Aim of the exercise ▸ Exclude images, then output the remaining data verbatim.

Recorded data ▸
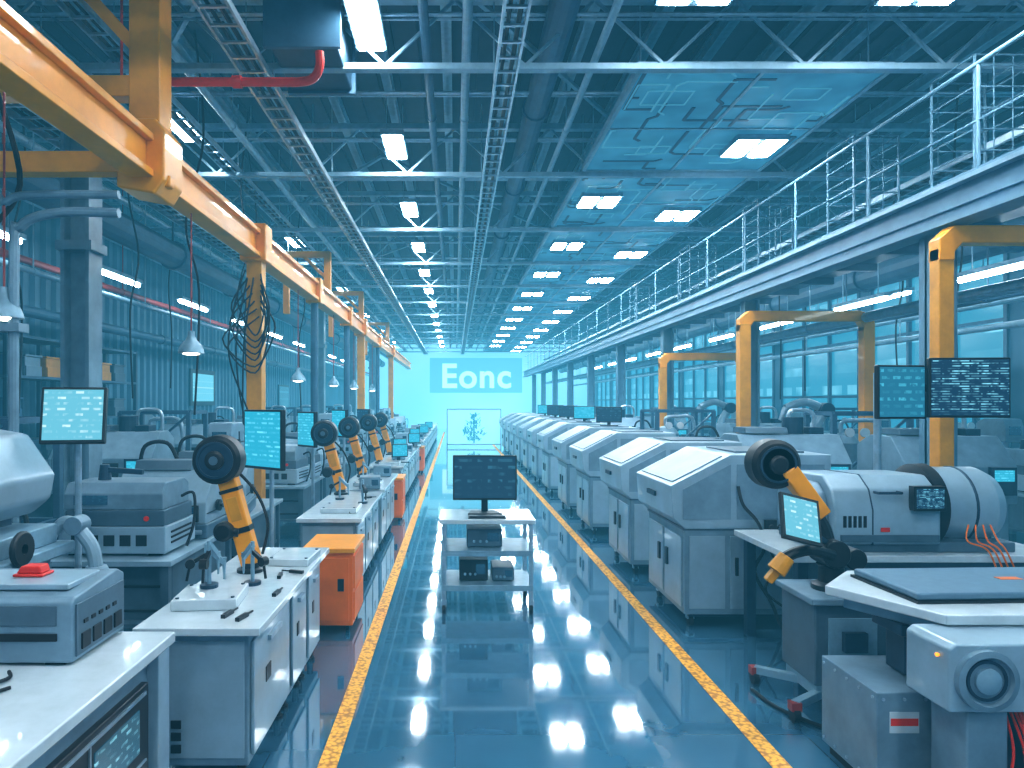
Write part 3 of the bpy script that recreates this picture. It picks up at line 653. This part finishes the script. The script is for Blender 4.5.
def m_D():
    e=thing('machining_centre','large grey enclosed machining centre with dark viewing window','machine',(0,0,-30))
    obj('lower_cabinet',G().box(-.55,.55,-.42,.42,.08,.8),WHITE2,e,.012)
    obj('housing',G().prism([(-.48,.8),(.45,.8),(.45,1.4),(.2,1.52),(-.2,1.52),(-.48,1.2)],-.6,.6,'x'),WHITE2,e,.012)
    obj('viewing_window',G().box(-.4,.2,-.5,-.475,.88,1.15),BLACK,e,.01)
    obj('window_handle',G().box(-.45,-.42,-.52,-.48,.92,1.1),STEEL,e,.004)
    obj('sliding_cover',G().prism([(-.22,1.53),(.18,1.53),(.15,1.60),(-.18,1.60)],-.5,.0,'x'),GREY,e,.008)
    obj('control_panel',G().box(.28,.55,-.53,-.475,.9,1.2).mt(1).box(.31,.52,-.535,-.53,1.05,1.17),[DSTEEL,S_CYAN],e)
    for z in(.2,.3,.4): obj('vent',G().box(-.4,.4,-.43,-.42,z,z+.03),GRILL,e)
    for x in(-.45,.45):
        for y in(-.3,.3): obj('foot',G().cyl((x,y,0),(x,y,.08),.04),RUB,e)
    obj('top_motor',G().cyl((.15,0,1.50),(.15,0,1.72),.12).box(.28,.45,-.15,.15,1.48,1.6),DSTEEL,e,.01)
    obj('side_pipe',G().tube([(.5,.2,1.4),(.5,.2,1.75),(.3,.2,1.8),(.2,.2,1.75),(.2,.2,1.5)],.025,8),STEEL,e)
    return e
def m_E():
    e=thing('process_frame','dark lattice steel frame holding motor, hoses and gauges','process equipment',(0,0,-30))
    g=G()
    for x in(-.5,.5):
        for y in(-.35,.35): g.box(x-.03,x+.03,y-.03,y+.03,0,1.75)
    for z in(.1,.8,1.72):
        for y in(-.35,.35): g.box(-.5,.5,y-.025,y+.025,z,z+.05)
        for x in(-.5,.5): g.box(x-.025,x+.025,-.35,.35,z,z+.05)
    g.bar((-.5,-.35,.85),(.5,-.35,1.72),.03)
    obj('frame',g,BLUEST,e)
    obj('tank',G().lathe([(.05,.83),(.2,.86),(.22,.95),(.22,1.35),(.15,1.45),(.05,1.48)],(-.2,0,0),'z',20),WHITE2,e)
    obj('motor',G().cyl((.1,-.05,1.0),(.42,-.05,1.0),.11).cyl((.42,-.05,1.0),(.46,-.05,1.0),.06).box(.15,.35,-.15,.05,.85,.92),DSTEEL,e,.008)
    obj('lower_box',G().box(-.42,.42,-.28,.28,.15,.72).mt(1).box(-.35,.0,-.29,-.28,.22,.65).box(.05,.36,-.29,-.28,.4,.65),[WHITE2,BLACK],e,.01)
    obj('pipe_run',G().tube([(-.2,0,1.46),(-.2,0,1.62),(.0,0,1.65),(.25,-.05,1.62),(.3,-.05,1.3),(.3,-.05,1.1)],.03,8),STEEL,e)
    for x in(-.3,-.1): obj('gauge',G().cyl((x,-.38,1.5),(x,-.35,1.5),.06),TOPM,e)
    obj('hose',G().tube([(.4,-.1,1.0),(.55,-.2,.9),(.52,-.3,.5),(.3,-.38,.3),(.1,-.3,.4)],.02,8),RUB,e)
    return e
MT,MA,MB_,MC,MD,ME=m_table(),m_A(),m_B(),m_C(),m_D(),m_E()
used=set()
GR={'milling_machine':'benchtop milling machines','stacked_instruments':'instrument stacks','drill_press':'drill presses','machining_centre':'machining centres','process_frame':'process frames','lab_table':'grey worktables'}
def machine(src,loc,rotz=0): 
    grp=GR[src.name.split('.')[0]]
    if src.name not in used:
        used.add(src.name); src.location=loc; src.rotation_euler=(0,0,rotz); src['group']=grp; return src
    return dup(src,loc,rotz,None,grp)
ys=[5.8,7.6,10.3,12.0,14.1,15.9,17.7,20.8,22.5,24.5,26.2,29.6]
for i,y in enumerate(ys):
    machine(MT,(-2.55,y,0))
    machine([MB_,MA,MB_,MA,MC][i%5],(-2.55,y-.3,.75),[0,.15,-.1][i%3])
    machine([MA,MC,MB_][i%3],(-2.5,y+.42,.75) if i%3!=1 else (-2.6,y+.42,.75),0)
for i,y in enumerate([6.0,9.1,10.6,12.1,15.9,17.4,18.9,22.3,24.1,26]):
    machine([ME,MD,ME,MD,MD][i%5],(-4.4 if y>6.5 else -4.1,y,0),[0,.1,0][i%3])
for i,y in enumerate([7,9,11,13,15,17.5]):
    machine(MT,(-5.7,y,0)); machine([MC,MB_,MA][i%3],(-5.7,y-.2,.75))
e=thing('grinding_machine','white rounded grinding machine with round steel port','machine',(-2.95,4.1,0))
obj('lower_cabinet',G().box(-.45,.38,-.35,.35,.05,.95).mt(1).box(.38,.385,-.25,.25,.2,.8),[WHITE2,GREY],e,.015)
obj('worktable',G().box(-.5,.52,-.42,.38,.95,1.02).box(-.4,.45,-.3,.3,1.02,1.14),LSTEEL,e,.01)
obj('housing',G().prism([(-.5,1.2),(.3,1.2),(.42,1.3),(.45,1.45),(.28,1.7),(.05,1.74),(-.5,1.74)],-.3,.3,'y'),WHITE,e,.03)
obj('neck',G().box(-.4,.2,-.25,.25,1.1,1.22),GREY,e,.01)
obj('port',G().lathe([(.10,-.30),(.10,-.33),(.075,-.345),(.07,-.34),(.02,-.33)],(.18,0,1.48),'y',28),STEEL,e)
for x,z in((.3,1.35),(-.1,1.6),(.32,1.5)): obj('bolt',G().cyl((x,-.31,z),(x,-.3,z),.015),DSTEEL,e)
obj('plinth',G().box(-.4,.33,-.3,.3,0,.05),BLACK,e)
obj('handwheel',G().lathe([(.09,0),(.1,.01),(.1,.025),(.09,.035),(.03,.035),(.03,0)],(.52,-.2,1.08),'x',20),BLACK,e)
def polemon(loc,w,h,scr,rotz,zc,label,tilt=0,base_r=.12,group=None):
    e=thing('pole_monitor',label,'monitor',loc,rotz,group)
    for nm,g,m,bv in(('bezel',G().box(-w/2,w/2,-.015,.035,-h/2,h/2).box(-.07,.07,.035,.07,-.07,.07),BLACK,.008),('screen',G().box(-w/2+.018,w/2-.018,-.0185,-.0145,-h/2+.025,h/2-.018),scr,0)):
        o=obj(nm,g,m,e,bv); o.location=(0,-.06,zc); o.rotation_euler=(tilt,0,0)
    obj('pole',G().cyl((0,.03,0),(0,.03,zc+.05),.022,n=12).cyl((0,.03,0),(0,.03,.02),base_r,n=20),STEEL,e)
    return e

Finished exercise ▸
Write part 3 of the bpy script that recreates this picture. It picks up at line 653. This part finishes the script. The script is for Blender 4.5.
def m_D():
    e=thing('machining_centre','large grey enclosed machining centre with dark viewing window','machine',(0,0,-30))
    obj('lower_cabinet',G().box(-.55,.55,-.42,.42,.08,.8),WHITE2,e,.012)
    obj('housing',G().prism([(-.48,.8),(.45,.8),(.45,1.4),(.2,1.52),(-.2,1.52),(-.48,1.2)],-.6,.6,'x'),WHITE2,e,.012)
    obj('viewing_window',G().box(-.4,.2,-.5,-.475,.88,1.15),BLACK,e,.01)
    obj('window_handle',G().box(-.45,-.42,-.52,-.48,.92,1.1),STEEL,e,.004)
    obj('sliding_cover',G().prism([(-.22,1.53),(.18,1.53),(.15,1.60),(-.18,1.60)],-.5,.0,'x'),GREY,e,.008)
    obj('control_panel',G().box(.28,.55,-.53,-.475,.9,1.2).mt(1).box(.31,.52,-.535,-.53,1.05,1.17),[DSTEEL,S_CYAN],e)
    for z in(.2,.3,.4): obj('vent',G().box(-.4,.4,-.43,-.42,z,z+.03),GRILL,e)
    for x in(-.45,.45):
        for y in(-.3,.3): obj('foot',G().cyl((x,y,0),(x,y,.08),.04),RUB,e)
    obj('top_motor',G().cyl((.15,0,1.50),(.15,0,1.72),.12).box(.28,.45,-.15,.15,1.48,1.6),DSTEEL,e,.01)
    obj('side_pipe',G().tube([(.5,.2,1.4),(.5,.2,1.75),(.3,.2,1.8),(.2,.2,1.75),(.2,.2,1.5)],.025,8),STEEL,e)
    return e
def m_E():
    e=thing('process_frame','dark lattice steel frame holding motor, hoses and gauges','process equipment',(0,0,-30))
    g=G()
    for x in(-.5,.5):
        for y in(-.35,.35): g.box(x-.03,x+.03,y-.03,y+.03,0,1.75)
    for z in(.1,.8,1.72):
        for y in(-.35,.35): g.box(-.5,.5,y-.025,y+.025,z,z+.05)
        for x in(-.5,.5): g.box(x-.025,x+.025,-.35,.35,z,z+.05)
    g.bar((-.5,-.35,.85),(.5,-.35,1.72),.03)
    obj('frame',g,BLUEST,e)
    obj('tank',G().lathe([(.05,.83),(.2,.86),(.22,.95),(.22,1.35),(.15,1.45),(.05,1.48)],(-.2,0,0),'z',20),WHITE2,e)
    obj('motor',G().cyl((.1,-.05,1.0),(.42,-.05,1.0),.11).cyl((.42,-.05,1.0),(.46,-.05,1.0),.06).box(.15,.35,-.15,.05,.85,.92),DSTEEL,e,.008)
    obj('lower_box',G().box(-.42,.42,-.28,.28,.15,.72).mt(1).box(-.35,.0,-.29,-.28,.22,.65).box(.05,.36,-.29,-.28,.4,.65),[WHITE2,BLACK],e,.01)
    obj('pipe_run',G().tube([(-.2,0,1.46),(-.2,0,1.62),(.0,0,1.65),(.25,-.05,1.62),(.3,-.05,1.3),(.3,-.05,1.1)],.03,8),STEEL,e)
    for x in(-.3,-.1): obj('gauge',G().cyl((x,-.38,1.5),(x,-.35,1.5),.06),TOPM,e)
    obj('hose',G().tube([(.4,-.1,1.0),(.55,-.2,.9),(.52,-.3,.5),(.3,-.38,.3),(.1,-.3,.4)],.02,8),RUB,e)
    return e
MT,MA,MB_,MC,MD,ME=m_table(),m_A(),m_B(),m_C(),m_D(),m_E()
used=set()
GR={'milling_machine':'benchtop milling machines','stacked_instruments':'instrument stacks','drill_press':'drill presses','machining_centre':'machining centres','process_frame':'process frames','lab_table':'grey worktables'}
def machine(src,loc,rotz=0): 
    grp=GR[src.name.split('.')[0]]
    if src.name not in used:
        used.add(src.name); src.location=loc; src.rotation_euler=(0,0,rotz); src['group']=grp; return src
    return dup(src,loc,rotz,None,grp)
ys=[5.8,7.6,10.3,12.0,14.1,15.9,17.7,20.8,22.5,24.5,26.2,29.6]
for i,y in enumerate(ys):
    machine(MT,(-2.55,y,0))
    machine([MB_,MA,MB_,MA,MC][i%5],(-2.55,y-.3,.75),[0,.15,-.1][i%3])
    machine([MA,MC,MB_][i%3],(-2.5,y+.42,.75) if i%3!=1 else (-2.6,y+.42,.75),0)
for i,y in enumerate([6.0,9.1,10.6,12.1,15.9,17.4,18.9,22.3,24.1,26]):
    machine([ME,MD,ME,MD,MD][i%5],(-4.4 if y>6.5 else -4.1,y,0),[0,.1,0][i%3])
for i,y in enumerate([7,9,11,13,15,17.5]):
    machine(MT,(-5.7,y,0)); machine([MC,MB_,MA][i%3],(-5.7,y-.2,.75))
e=thing('grinding_machine','white rounded grinding machine with round steel port','machine',(-2.95,4.1,0))
obj('lower_cabinet',G().box(-.45,.38,-.35,.35,.05,.95).mt(1).box(.38,.385,-.25,.25,.2,.8),[WHITE2,GREY],e,.015)
obj('worktable',G().box(-.5,.52,-.42,.38,.95,1.02).box(-.4,.45,-.3,.3,1.02,1.14),LSTEEL,e,.01)
obj('housing',G().prism([(-.5,1.2),(.3,1.2),(.42,1.3),(.45,1.45),(.28,1.7),(.05,1.74),(-.5,1.74)],-.3,.3,'y'),WHITE,e,.03)
obj('neck',G().box(-.4,.2,-.25,.25,1.1,1.22),GREY,e,.01)
obj('port',G().lathe([(.10,-.30),(.10,-.33),(.075,-.345),(.07,-.34),(.02,-.33)],(.18,0,1.48),'y',28),STEEL,e)
for x,z in((.3,1.35),(-.1,1.6),(.32,1.5)): obj('bolt',G().cyl((x,-.31,z),(x,-.3,z),.015),DSTEEL,e)
obj('plinth',G().box(-.4,.33,-.3,.3,0,.05),BLACK,e)
obj('handwheel',G().lathe([(.09,0),(.1,.01),(.1,.025),(.09,.035),(.03,.035),(.03,0)],(.52,-.2,1.08),'x',20),BLACK,e)
def polemon(loc,w,h,scr,rotz,zc,label,tilt=0,base_r=.12,group=None):
    e=thing('pole_monitor',label,'monitor',loc,rotz,group)
    for nm,g,m,bv in(('bezel',G().box(-w/2,w/2,-.015,.035,-h/2,h/2).box(-.07,.07,.035,.07,-.07,.07),BLACK,.008),('screen',G().box(-w/2+.018,w/2-.018,-.0185,-.0145,-h/2+.025,h/2-.018),scr,0)):
        o=obj(nm,g,m,e,bv); o.location=(0,-.06,zc); o.rotation_euler=(tilt,0,0)
    obj('pole',G().cyl((0,.03,0),(0,.03,zc+.05),.022,n=12).cyl((0,.03,0),(0,.03,.02),base_r,n=20),STEEL,e)
    return e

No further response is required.